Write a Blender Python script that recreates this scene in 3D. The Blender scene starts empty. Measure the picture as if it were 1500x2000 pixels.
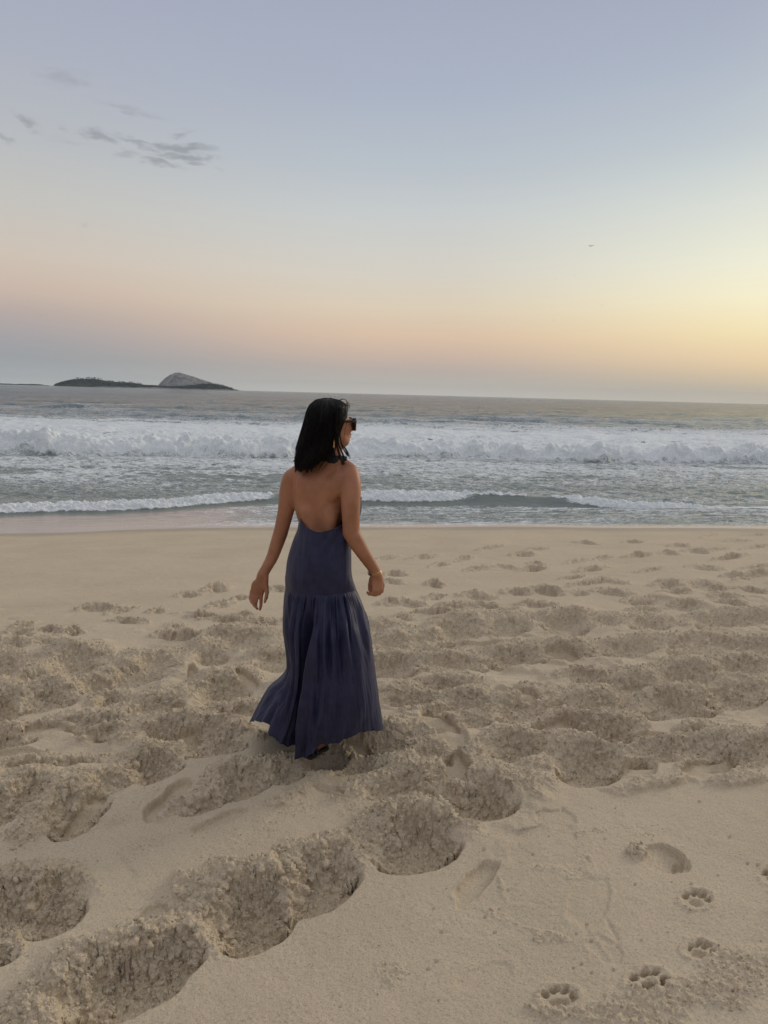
import bpy, math, random
import numpy as np
from mathutils import Matrix, Vector

random.seed(7)
RNG = np.random.default_rng(11)
S = bpy.context.scene
COL = S.collection

# ------------------------------------------------------------------ camera
F = 1440.0            # focal length in photo pixels (1500 x 2000)
CAMH = 1.68
PITCH = math.atan(230.5 / F)
ROLL = math.radians(1.49)
_d = np.array([0, math.cos(PITCH), -math.sin(PITCH)])
_r0 = np.array([1.0, 0, 0]); _u0 = np.array([0, math.sin(PITCH), math.cos(PITCH)])
_r = math.cos(ROLL) * _r0 + math.sin(ROLL) * _u0
_u = -math.sin(ROLL) * _r0 + math.cos(ROLL) * _u0
CAM = np.array([0, 0, CAMH])
cam = bpy.data.cameras.new('camera')
cam.sensor_fit = 'VERTICAL'; cam.sensor_height = 36; cam.lens = 36 * F / 2000
cam.clip_start = 0.05; cam.clip_end = 60000
camo = bpy.data.objects.new('camera', cam); COL.objects.link(camo)
camo.matrix_world = Matrix(((_r[0], _u[0], -_d[0], 0), (_r[1], _u[1], -_d[1], 0), (_r[2], _u[2], -_d[2], CAMH), (0, 0, 0, 1)))
S.camera = camo

def ray(px, py):
    v = _d + _r * ((px - 750) / F) + _u * ((1000 - py) / F)
    return v / np.linalg.norm(v)
def P(px, py, Y):
    """world point on the plane y = Y seen at photo pixel (px, py)"""
    v = ray(px, py)
    return CAM + v * (Y / v[1])
def azel(px, py):
    v = ray(px, py)
    return math.degrees(math.atan2(v[0], v[1])), math.degrees(math.asin(v[2]))
def lin(c):
    return tuple((x / 255 / 12.92) if x / 255 <= 0.04045 else ((x / 255 + 0.055) / 1.055) ** 2.4 for x in c)

# ------------------------------------------------------------------ exposure
S.view_settings.view_transform = 'Standard'
S.view_settings.look = 'None'
S.view_settings.gamma = 1
S.view_settings.exposure = 0.0
S.cycles.max_bounces = 6
S.cycles.volume_bounces = 0
S.cycles.caustics_reflective = False
S.cycles.caustics_refractive = False

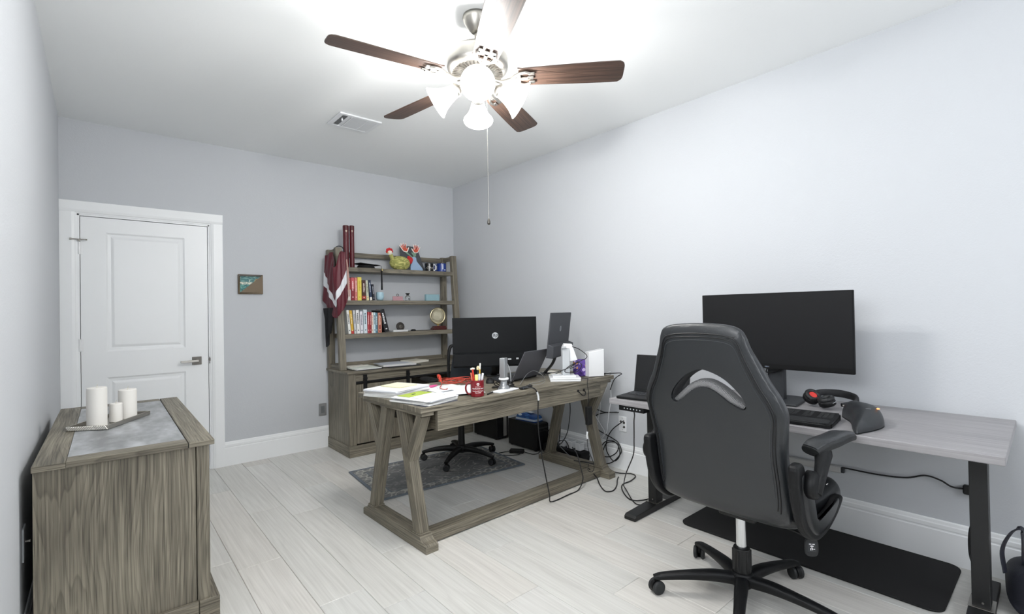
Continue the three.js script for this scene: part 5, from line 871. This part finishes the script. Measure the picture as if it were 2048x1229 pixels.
cable('usb_cable', 'black cable looping around the white charger block', [[2.55, 0.782, -2.62], [2.5, 0.81, -2.54], [2.515, 0.84, -2.42], [2.565, 0.87, -2.36], [2.615, 0.9, -2.335], [2.645, 0.88, -2.32], [2.625, 0.84, -2.335], [2.565, 0.83, -2.345], [2.525, 0.84, -2.375], [2.55, 0.875, -2.36], [2.63, 0.91, -2.325], [2.70, 0.925, -2.325], [2.715, 0.95, -2.335], [2.66, 0.995, -2.36], [2.60, 1.015, -2.37]], 0.0028, mat.cord);
cable('usb_cable', 'black cable lying on the desk behind the laptop and the cream papers', [[2.61, 0.7795, -2.82], [2.60, 0.7795, -2.70], [2.61, 0.786, -2.6], [2.64, 0.825, -2.5], [2.655, 0.86, -2.40], [2.64, 0.88, -2.35]], 0.0028, mat.cord);
cable('video_cable', 'grey video cable curving from the monitor ports to the silver hub', [[2.30, 0.915, -2.755], [2.24, 0.93, -2.68], [2.185, 0.925, -2.62], [2.13, 0.885, -2.52], [2.08, 0.84, -2.45], [2.05, 0.8, -2.42], [2.02, 0.785, -2.42]], 0.0034, mat.greyCord);
cable('power_cable', 'black cord running from the tower to the wall behind the far trestle leg', [[3.06, 0.2, -3.155], [3.08, 0.2, -3.1], [3.1, 0.3, -3.08], [3.11, 0.4, -3.06], [3.1, 0.45, -3.02], [3.1, 0.3, -2.98], [3.08, 0.12, -2.98]], 0.0042, mat.cord);
cable('power_cable', 'black cord dropping from under the desk to the battery backup', [[3.02, 0.62, -2.8], [3.035, 0.44, -2.8], [3.015, 0.308, -2.8], [2.984, 0.23, -2.8], [2.92, 0.175, -2.795], [2.87, 0.165, -2.795], [2.885, 0.195, -2.79], [2.95, 0.19, -2.79], [3.0, 0.14, -2.8], [3.04, 0.098, -2.83]], 0.0036, mat.cord);
cable('signal_cable', 'stiff grey cord slanting from the battery backup to the desk foot', [[3.0, 0.16, -2.93], [2.96, 0.13, -2.86], [2.93, 0.1, -2.76], [2.92, 0.08, -2.70]], 0.0026, mat.greyCord);
{
  const o = thing('surge_protector', 'light grey surge protector bar fixed low on the wall under the standing desk', 'power strip', [3.152, 0.357, -1.06]);
  M('strip_case', B(0.03, 0.036, 0.4, 0, 0, 0, 0.006, 2), S('#b9b9b8', 0.5), o); M('strip_end', B(0.024, 0.03, 0.02, 0, 0, 0.205, 0.004, 2), mat.plasticGrey, o);
  cable('wall_cable', 'black cable running along the wall below the standing desk', [[3.15, 0.37, -0.86], [3.15, 0.372, -0.83], [3.15, 0.372, -0.70], [3.15, 0.385, -0.578], [3.15, 0.415, -0.5], [3.15, 0.406, -0.441], [3.15, 0.385, -0.4], [3.155, 0.385, -0.35]], 0.0042, mat.cord, (q) => M('plug', B(0.03, 0.045, 0.06, 3.15, 0.385, -0.33, 0.008, 2), mat.plasticDark, q));
  cable('leg_cable', 'thick black cable bowing out of the right standing desk column', [[2.725, 0.43, -0.27], [2.76, 0.42, -0.285], [2.78, 0.4, -0.285], [2.775, 0.37, -0.285], [2.768, 0.33, -0.296], [2.766, 0.276, -0.3], [2.772, 0.214, -0.298], [2.775, 0.163, -0.285], [2.73, 0.13, -0.27]], 0.0052, mat.cord);
}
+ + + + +
_PROBLEM DETAILS_
Leave out the pictures and copy the rest of the material above exactly.

_SOLUTION TO THIS EXERCISE_
Write a Blender Python script that recreates this scene in 3D. The Blender scene starts empty. Measure the picture as if it were 1500x2000 pixels.
import bpy, math, random
import numpy as np
from mathutils import Matrix, Vector

random.seed(7)
RNG = np.random.default_rng(11)
S = bpy.context.scene
COL = S.collection

# ------------------------------------------------------------------ camera
F = 1440.0            # focal length in photo pixels (1500 x 2000)
CAMH = 1.68
PITCH = math.atan(230.5 / F)
ROLL = math.radians(1.49)
_d = np.array([0, math.cos(PITCH), -math.sin(PITCH)])
_r0 = np.array([1.0, 0, 0]); _u0 = np.array([0, math.sin(PITCH), math.cos(PITCH)])
_r = math.cos(ROLL) * _r0 + math.sin(ROLL) * _u0
_u = -math.sin(ROLL) * _r0 + math.cos(ROLL) * _u0
CAM = np.array([0, 0, CAMH])
cam = bpy.data.cameras.new('camera')
cam.sensor_fit = 'VERTICAL'; cam.sensor_height = 36; cam.lens = 36 * F / 2000
cam.clip_start = 0.05; cam.clip_end = 60000
camo = bpy.data.objects.new('camera', cam); COL.objects.link(camo)
camo.matrix_world = Matrix(((_r[0], _u[0], -_d[0], 0), (_r[1], _u[1], -_d[1], 0), (_r[2], _u[2], -_d[2], CAMH), (0, 0, 0, 1)))
S.camera = camo

def ray(px, py):
    v = _d + _r * ((px - 750) / F) + _u * ((1000 - py) / F)
    return v / np.linalg.norm(v)
def P(px, py, Y):
    """world point on the plane y = Y seen at photo pixel (px, py)"""
    v = ray(px, py)
    return CAM + v * (Y / v[1])
def azel(px, py):
    v = ray(px, py)
    return math.degrees(math.atan2(v[0], v[1])), math.degrees(math.asin(v[2]))
def lin(c):
    return tuple((x / 255 / 12.92) if x / 255 <= 0.04045 else ((x / 255 + 0.055) / 1.055) ** 2.4 for x in c)

# ------------------------------------------------------------------ exposure
S.view_settings.view_transform = 'Standard'
S.view_settings.look = 'None'
S.view_settings.gamma = 1
S.view_settings.exposure = 0.0
S.cycles.max_bounces = 6
S.cycles.volume_bounces = 0
S.cycles.caustics_reflective = False
S.cycles.caustics_refractive = False

Continue the three.js script for this scene: part 5, from line 871. This part finishes the script. Measure the picture as if it were 2048x1229 pixels.
cable('usb_cable', 'black cable looping around the white charger block', [[2.55, 0.782, -2.62], [2.5, 0.81, -2.54], [2.515, 0.84, -2.42], [2.565, 0.87, -2.36], [2.615, 0.9, -2.335], [2.645, 0.88, -2.32], [2.625, 0.84, -2.335], [2.565, 0.83, -2.345], [2.525, 0.84, -2.375], [2.55, 0.875, -2.36], [2.63, 0.91, -2.325], [2.70, 0.925, -2.325], [2.715, 0.95, -2.335], [2.66, 0.995, -2.36], [2.60, 1.015, -2.37]], 0.0028, mat.cord);
cable('usb_cable', 'black cable lying on the desk behind the laptop and the cream papers', [[2.61, 0.7795, -2.82], [2.60, 0.7795, -2.70], [2.61, 0.786, -2.6], [2.64, 0.825, -2.5], [2.655, 0.86, -2.40], [2.64, 0.88, -2.35]], 0.0028, mat.cord);
cable('video_cable', 'grey video cable curving from the monitor ports to the silver hub', [[2.30, 0.915, -2.755], [2.24, 0.93, -2.68], [2.185, 0.925, -2.62], [2.13, 0.885, -2.52], [2.08, 0.84, -2.45], [2.05, 0.8, -2.42], [2.02, 0.785, -2.42]], 0.0034, mat.greyCord);
cable('power_cable', 'black cord running from the tower to the wall behind the far trestle leg', [[3.06, 0.2, -3.155], [3.08, 0.2, -3.1], [3.1, 0.3, -3.08], [3.11, 0.4, -3.06], [3.1, 0.45, -3.02], [3.1, 0.3, -2.98], [3.08, 0.12, -2.98]], 0.0042, mat.cord);
cable('power_cable', 'black cord dropping from under the desk to the battery backup', [[3.02, 0.62, -2.8], [3.035, 0.44, -2.8], [3.015, 0.308, -2.8], [2.984, 0.23, -2.8], [2.92, 0.175, -2.795], [2.87, 0.165, -2.795], [2.885, 0.195, -2.79], [2.95, 0.19, -2.79], [3.0, 0.14, -2.8], [3.04, 0.098, -2.83]], 0.0036, mat.cord);
cable('signal_cable', 'stiff grey cord slanting from the battery backup to the desk foot', [[3.0, 0.16, -2.93], [2.96, 0.13, -2.86], [2.93, 0.1, -2.76], [2.92, 0.08, -2.70]], 0.0026, mat.greyCord);
{
  const o = thing('surge_protector', 'light grey surge protector bar fixed low on the wall under the standing desk', 'power strip', [3.152, 0.357, -1.06]);
  M('strip_case', B(0.03, 0.036, 0.4, 0, 0, 0, 0.006, 2), S('#b9b9b8', 0.5), o); M('strip_end', B(0.024, 0.03, 0.02, 0, 0, 0.205, 0.004, 2), mat.plasticGrey, o);
  cable('wall_cable', 'black cable running along the wall below the standing desk', [[3.15, 0.37, -0.86], [3.15, 0.372, -0.83], [3.15, 0.372, -0.70], [3.15, 0.385, -0.578], [3.15, 0.415, -0.5], [3.15, 0.406, -0.441], [3.15, 0.385, -0.4], [3.155, 0.385, -0.35]], 0.0042, mat.cord, (q) => M('plug', B(0.03, 0.045, 0.06, 3.15, 0.385, -0.33, 0.008, 2), mat.plasticDark, q));
  cable('leg_cable', 'thick black cable bowing out of the right standing desk column', [[2.725, 0.43, -0.27], [2.76, 0.42, -0.285], [2.78, 0.4, -0.285], [2.775, 0.37, -0.285], [2.768, 0.33, -0.296], [2.766, 0.276, -0.3], [2.772, 0.214, -0.298], [2.775, 0.163, -0.285], [2.73, 0.13, -0.27]], 0.0052, mat.cord);
}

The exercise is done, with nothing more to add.